— Start —

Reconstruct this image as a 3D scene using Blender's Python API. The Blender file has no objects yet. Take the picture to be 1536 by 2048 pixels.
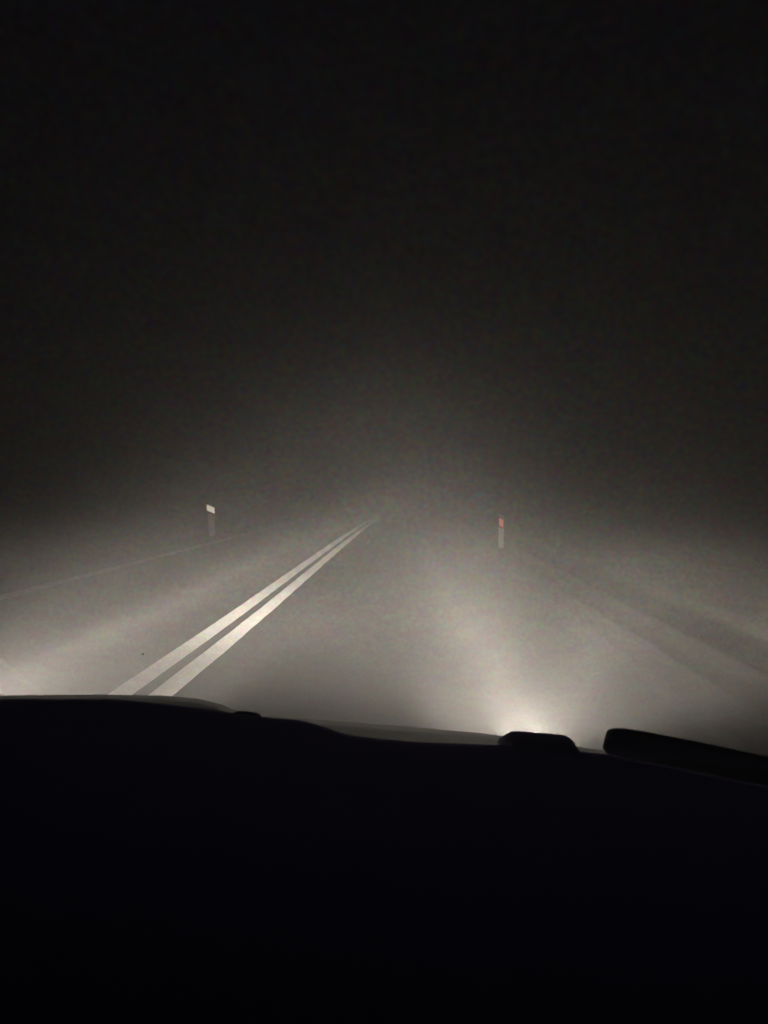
import bpy, bmesh, math, random
from mathutils import Vector, Matrix, noise
random.seed(7)
S = bpy.context.scene
C = S.collection
R = math.radians

# ------------------------------------------------------------------ camera
F = 1480.0
H = 1.23
VX, VY, ROLL = 795, 985, 1.0

def world_axes():
    r = R(ROLL)
    d = Vector(((VX-768)/F, -(VY-1024)/F, -1.0)).normalized()
    up = Vector((math.sin(r), math.cos(r), 0))
    up = (up - d*up.dot(d)).normalized()
    right = d.cross(up)
    return Matrix((right, d, up))      # camera vector -> world vector
M3 = world_axes()

def at(px, py, Y):
    """point at forward distance Y that the photo shows near this place"""
    w = M3 @ Vector(((px-768)/F, -(py-1024)/F, -1.0))
    t = Y / w.y
    return Vector((w.x*t, Y, H + w.z*t))

cd = bpy.data.cameras.new('camera')
cam = bpy.data.objects.new('camera', cd); C.objects.link(cam)
cam.matrix_world = Matrix.Translation((0, 0, H)) @ M3.to_4x4()
cd.sensor_fit = 'VERTICAL'; cd.sensor_height = 36; cd.lens = F/2048*36
cd.clip_start = 0.02; cd.clip_end = 1000
cd.dof.use_dof = True; cd.dof.focus_distance = 4.5; cd.dof.aperture_fstop = 10.0
S.camera = cam

# ------------------------------------------------------------------ helpers
def tag(o, label=None, cat=None, group=None, kind=None):
    if label: o['label'] = label
    if cat: o['category'] = cat
    if group: o['group'] = group
    if kind: o['kind'] = kind
    return o

def link(name, bm, mat, parent=None, smooth=True):
    bmesh.ops.recalc_face_normals(bm, faces=bm.faces)
    me = bpy.data.meshes.new(name); bm.to_mesh(me); bm.free()
    if smooth:
        for p in me.polygons: p.use_smooth = True
    for m in (mat if isinstance(mat, (list, tuple)) else [mat]): me.materials.append(m)
    o = bpy.data.objects.new(name, me); C.objects.link(o)
    if parent: o.parent = parent
    return o

def grid(bm, rows, closed=False):
    vs = [[bm.verts.new(p) for p in r] for r in rows]
    for a, b in zip(vs, vs[1:]):
        n = len(a)
        for i in range(n if closed else n-1):
            bm.faces.new((a[i], a[(i+1) % n], b[(i+1) % n], b[i]))
    return vs

def loft(bm, rings):
    vs = grid(bm, rings, True)
    bm.faces.new(vs[0]); bm.faces.new(list(reversed(vs[-1])))

def box(bm, c, s, rot=None, bev=0.0):
    r = bmesh.ops.create_cube(bm, size=1)
    for v in r['verts']:
        v.co = Vector((v.co.x*s[0], v.co.y*s[1], v.co.z*s[2]))
        if rot: v.co = rot @ v.co
        v.co += Vector(c)
    if bev:
        es = list({e for v in r['verts'] for e in v.link_edges})
        bmesh.ops.bevel(bm, geom=es, offset=bev, segments=3, affect='EDGES', profile=.5)

def interp(pts, x):
    if x <= pts[0][0]: return pts[0][1]
    for (a, p), (b, q) in zip(pts, pts[1:]):
        if x <= b:
            t = (x-a)/(b-a)
            return p + (q-p)*t
    return pts[-1][1]

# ------------------------------------------------------------------ materials
def mat(name, col, rough=.7, metal=0, spec=.5, bump=None, vary=None, scale=40, coat=0):
    m = bpy.data.materials.new(name); m.use_nodes = True
    nt = m.node_tree; b = nt.nodes['Principled BSDF']
    b.inputs['Base Color'].default_value = (*col, 1)
    b.inputs['Roughness'].default_value = rough
    b.inputs['Metallic'].default_value = metal
    b.inputs['Specular IOR Level'].default_value = spec
    b.inputs['Coat Weight'].default_value = coat
    tc = nt.nodes.new('ShaderNodeTexCoord')
    if vary:
        n = nt.nodes.new('ShaderNodeTexNoise'); n.inputs['Scale'].default_value = scale
        n.inputs['Detail'].default_value = 6
        nt.links.new(tc.outputs['Object'], n.inputs['Vector'])
        cr = nt.nodes.new('ShaderNodeValToRGB')
        cr.color_ramp.elements[0].position = .3; cr.color_ramp.elements[1].position = .7
        cr.color_ramp.elements[0].color = (*col, 1); cr.color_ramp.elements[1].color = (*vary, 1)
        nt.links.new(n.outputs['Fac'], cr.inputs['Fac'])
        nt.links.new(cr.outputs['Color'], b.inputs['Base Color'])
    if bump:
        n = nt.nodes.new('ShaderNodeTexNoise'); n.inputs['Scale'].default_value = bump[0]
        n.inputs['Detail'].default_value = 3
        nt.links.new(tc.outputs['Object'], n.inputs['Vector'])
        bp = nt.nodes.new('ShaderNodeBump'); bp.inputs['Strength'].default_value = bump[1]
        bp.inputs['Distance'].default_value = bump[2]
        nt.links.new(n.outputs['Fac'], bp.inputs['Height'])
        nt.links.new(bp.outputs['Normal'], b.inputs['Normal'])
    return m

asphalt = mat('asphalt', (.040, .040, .040), .85, vary=(.07, .068, .064), scale=60, bump=(220, .7, .01))
# headlight streaks painted into the asphalt colour as two soft pale bands
nt = asphalt.node_tree; b_ = nt.nodes['Principled BSDF']
geo = nt.nodes.new('ShaderNodeNewGeometry'); sx_ = nt.nodes.new('ShaderNodeSeparateXYZ')
nt.links.new(geo.outputs['Position'], sx_.inputs[0])
def mnode(op, a, b=None):
    n = nt.nodes.new('ShaderNodeMath'); n.operation = op
    for i, v in enumerate((a, b)):
        if v is None: continue
        if isinstance(v, (int, float)): n.inputs[i].default_value = v
        else: nt.links.new(v, n.inputs[i])
    return n.outputs[0]
yy_ = sx_.outputs['Y']
xb = mnode('SUBTRACT', sx_.outputs['X'], mnode('MULTIPLY', mnode('MULTIPLY', yy_, yy_), .0004))
tot = 0.0
for x0_, s_ in ((.60, .22), (-2.45, .20)):
    d_ = mnode('DIVIDE', mnode('SUBTRACT', xb, x0_), s_)
    tot = mnode('ADD', tot, mnode('EXPONENT', mnode('MULTIPLY', mnode('MULTIPLY', d_, d_), -1)))
wm = nt.nodes.new('ShaderNodeMix'); wm.data_type = 'RGBA'
src_ = b_.inputs['Base Color'].links[0].from_socket
wn = nt.nodes.new('ShaderNodeTexNoise'); wn.inputs['Scale'].default_value = 1.3
nt.links.new(geo.outputs['Position'], wn.inputs['Vector'])
nt.links.new(mnode('MULTIPLY', tot, wn.outputs['Fac']), wm.inputs['Factor'])
nt.links.new(src_, wm.inputs['A']); wm.inputs['B'].default_value = (.26, .25, .235, 1)
nt.links.new(wm.outputs['Result'], b_.inputs['Base Color'])
verge_m = mat('verge_soil', (.05, .047, .038), .95, vary=(.09, .085, .065), scale=3, bump=(60, .5, .015))
grass_m = mat('grass_blades', (.022, .024, .016), .95, vary=(.038, .036, .027), scale=2)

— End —

Set the lines above down again, word for word, from the first through the one containing "return Vector((w.x*t, Y, H + w.z*t))"; pictures excluded.

Reconstruct this image as a 3D scene using Blender's Python API. The Blender file has no objects yet. Take the picture to be 1536 by 2048 pixels.
import bpy, bmesh, math, random
from mathutils import Vector, Matrix, noise
random.seed(7)
S = bpy.context.scene
C = S.collection
R = math.radians

# ------------------------------------------------------------------ camera
F = 1480.0
H = 1.23
VX, VY, ROLL = 795, 985, 1.0

def world_axes():
    r = R(ROLL)
    d = Vector(((VX-768)/F, -(VY-1024)/F, -1.0)).normalized()
    up = Vector((math.sin(r), math.cos(r), 0))
    up = (up - d*up.dot(d)).normalized()
    right = d.cross(up)
    return Matrix((right, d, up))      # camera vector -> world vector
M3 = world_axes()

def at(px, py, Y):
    """point at forward distance Y that the photo shows near this place"""
    w = M3 @ Vector(((px-768)/F, -(py-1024)/F, -1.0))
    t = Y / w.y
    return Vector((w.x*t, Y, H + w.z*t))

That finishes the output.